C Joynes & The Furlong Bray — The Borametz Tree | The Quietus

C Joynes & The Furlong Bray

The Borametz Tree

Bringing together members of Dead Rat Orchestra with Cam Deas and Nick Jonah Davis, C Joynes and the Furlong Bray have produced an album alive with a rich sense of place, finds Tom Bolton

The layers of guitarist C Joynes latest album take a little unpeeling. He plays with the Furlong Bray, assembled for the occasion by adding sound artist Cam Deas and guitarist Nick Jonah Davis to free folk ensemble Dead Rat Orchestra. The album is named after a hybrid animal/plant of Central Asian legend, and North and West African gusts blow through the music. Like Joyne’s previous album, Split Electric (also with Davis), The Borametz Tree is instrumental. But, while Split Electric was focused and spare, the new release is a storm of sounds. From the first notes of ‘Triennale’, with its sonorous finger-picked guitars, percussion, bells, and what seems to be a reversed, rattling sample, the music is complex and highly atmospheric, like a central European wedding dance. There is no pinning down the sound, however, and it is followed by a tango with a home-made sound reminiscent of Tom Waits’ Bone Machine.
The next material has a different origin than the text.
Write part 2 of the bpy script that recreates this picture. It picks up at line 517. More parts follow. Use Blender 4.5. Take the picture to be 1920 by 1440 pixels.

Joynes, a highly individual guitarist, feeds non-European musical influences into a folk background as Davy Graham once did, and his eclecticism is a powerful expression of traditions remixed and remade. An actual wedding song, ‘Hamasien Wedding Song’, has shades of the late lamented Jack Rose, but with wild, background chanting that make it clear this is a very good party indeed. Elsewhere, such as ‘Librarie Du Maghreb’, Joynes guitar sounds deeply Moroccan and evokes a powerful atmosphere of crowds, sweat and dancing. The Borametz Tree is also part of the animal/plant legend, as is ‘The Vegetable Lamb of Tartary’, a track with medieval tambourines and the air of a danse macabre striding through the streets of an Andalucian town.

Dead Rat Orchestra – Daniel Merrill, Nat Mann and Robin Alderton – have previously worked on site specific historical projects from British execution sites to an Outer Hebridean gannet hunt. They bring a documentary soundtrack quality to the album, evoking fierce sounds that belong to places that may or may not exist. C Joynes and the Furlong Bray have produced music that is finely considered and full of energy, amply repaying multiple listens.